El general Espartero, tras su nombramiento, se dirigió a Madrid donde negoció con la Junta Central el final de la rebelión. A continuación, viajó a Valencia para presentar a la regente el Gobierno que había designado el 8 de octubre y el programa que iba a desarrollar.
La entrevista en Valencia entre Espartero y María Cristina de Borbón tuvo lugar el 12 de octubre de 1840 y, durante la misma, María Cristina le comunicó su decisión de abandonar la regencia y de dejarle el cuidado de sus hijas: Isabel II y su hermana Luisa Fernanda de Borbón. Según Juan Ignacio Fuentes, «a estas alturas, la intención de Espartero y los notables del partido progresista era forzar a María Cristina a compartir la regencia... De ahí la sorpresa del general y sus ruegos para que reconsiderara su postura». Sin embargo, Jorge Vilches afirma que la intención de Espartero y de los progresistas era que María Cristina renunciara a la regencia; como prueba, aporta un escrito que envió Espartero a la regente en el que se decía:«Hay Señora, quien cree que Vuestra Majestad no puede seguir gobernando la nación, cuya confianza dicen ha perdido, por otras causas que deben serle conocidas mediante la publicidad que se les ha dado», en referencia al matrimonio secreto de María Cristina con Agustín Fernando Muñoz y Sánchez, contraído tres meses después de la muerte de su esposo, el rey Fernando VII.

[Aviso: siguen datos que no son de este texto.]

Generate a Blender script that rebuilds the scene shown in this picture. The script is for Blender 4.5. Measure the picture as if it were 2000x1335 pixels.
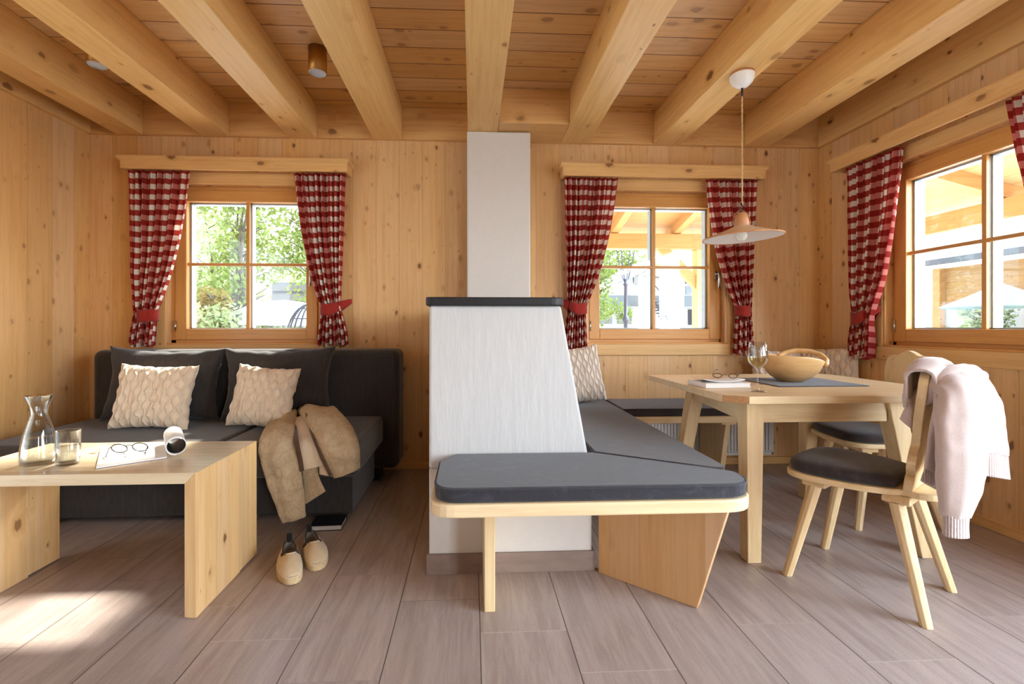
import bpy, bmesh, math, random
from mathutils import Vector, Matrix, noise
R = math.radians; PI = math.pi; sin = math.sin; cos = math.cos
for o in list(bpy.data.objects): bpy.data.objects.remove(o)
SC = bpy.context.scene; COL = SC.collection
random.seed(7)

# ---------------------------------------------------------------- camera
cd = bpy.data.cameras.new('camera'); cam = bpy.data.objects.new('camera', cd); COL.objects.link(cam)
cam.location = (0, 0, 1.053)
cam.rotation_euler = (R(90), 0, -math.atan(44.7 / 910))
cd.sensor_fit = 'HORIZONTAL'; cd.sensor_width = 36; cd.lens = 910 / 2000 * 36
cd.shift_x = .0165; cd.shift_y = -.01375; cd.clip_start = .02; cd.clip_end = 400
SC.camera = cam
# ---------------------------------------------------------------- sky, sun, exposure
W = bpy.data.worlds.new('world'); SC.world = W; W.use_nodes = True
nt = W.node_tree; nt.nodes.clear()
out = nt.nodes.new('ShaderNodeOutputWorld'); bg = nt.nodes.new('ShaderNodeBackground')
tc = nt.nodes.new('ShaderNodeTexCoord'); sep = nt.nodes.new('ShaderNodeSeparateXYZ'); rp = nt.nodes.new('ShaderNodeValToRGB')
nt.links.new(tc.outputs['Generated'], sep.inputs[0]); nt.links.new(sep.outputs[2], rp.inputs[0])
rp.color_ramp.elements[0].position = 0; rp.color_ramp.elements[0].color = (.93, .97, 1, 1)
rp.color_ramp.elements[1].position = .7; rp.color_ramp.elements[1].color = (.55, .74, 1, 1)
nt.links.new(rp.outputs[0], bg.inputs[0])
# sky boosted at right and rear as added room light, dimmer beyond back wall
dt_ = nt.nodes.new('ShaderNodeVectorMath'); dt_.operation = 'DOT_PRODUCT'; dt_.inputs[1].default_value = (.87, -.45, .2)
nt.links.new(tc.outputs['Generated'], dt_.inputs[0])
mr = nt.nodes.new('ShaderNodeMapRange'); mr.interpolation_type = 'SMOOTHSTEP'
for i_, v_ in enumerate((-.1, .8, 1.25, 10.0)): mr.inputs[1 + i_].default_value = v_
nt.links.new(dt_.outputs['Value'], mr.inputs[0]); nt.links.new(mr.outputs[0], bg.inputs[1])
nt.links.new(bg.outputs[0], out.inputs[0])
sl = bpy.data.lights.new('sun', 'SUN'); sun = bpy.data.objects.new('sun', sl); COL.objects.link(sun)
sl.energy = 10; sl.angle = R(4.5); sl.color = (1, .93, .82)
sun.rotation_euler = Vector((-.03, -1, -.82)).to_track_quat('-Z', 'Y').to_euler(); sun.location = (0, 12, 12)
def portal(name, loc, face, sx, sy):       # sampling guides standing in the modelled openings of the room
    l = bpy.data.lights.new(name, 'AREA'); l.shape = 'RECTANGLE'; l.size = sx; l.size_y = sy; l.cycles.is_portal = True
    o = bpy.data.objects.new(name, l); COL.objects.link(o); o.location = loc
    o.rotation_euler = Vector(face).to_track_quat('-Z', 'Z').to_euler()
portal('daylight_portal', (-1.69, 3.82, 1.51), (0, -1, 0), 1.1, 1.2)
portal('daylight_portal', (1.42, 3.82, 1.51), (0, -1, 0), 1.1, 1.2)
portal('daylight_portal', (3.02, 2.4, 1.51), (-1, 0, 0), 1.1, 1.2)
portal('daylight_portal', (3.02, .1, 1.13), (-1, 0, 0), 2.3, 2.2)
portal('daylight_portal', (-3.08, .5, 1.13), (1, 0, 0), 2.5, 2.2)
portal('daylight_portal', (1.975, -2.72, 1.13), (0, 1, 0), .95, 2.2)
vs = SC.view_settings; vs.view_transform = 'Standard'; vs.look = 'None'; vs.gamma = 1; vs.exposure = 1.2
vs.use_curve_mapping = False
cy = SC.cycles; cy.max_bounces = 10; cy.diffuse_bounces = 5; cy.glossy_bounces = 4; cy.transmission_bounces = 8
cy.transparent_max_bounces = 12; cy.sample_clamp_indirect = 8; cy.caustics_reflective = False; cy.caustics_refractive = False
cy.use_denoising = True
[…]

El 12 de octubre de 1840, María Cristina de Borbón firmaba su renuncia a la regencia —y la convocatoria de elecciones— y el 17 de octubre embarcaba en Valencia rumbo a Marsella, para iniciar un exilio —«voluntario» según Juan Francisco Fuentes; «forzado» según Jorge Vilches— que iba a durar tres años. Según Josep Fontana, María Cristina «rechazó en Valencia las condiciones que se le exigían y decidió renunciar a la regencia y exiliarse en Francia, no para retirarse de la política, sino para conspirar desde allí con más seguridad», como lo puso en evidencia el fracasado pronunciamiento moderado de 1841, instigado por ella.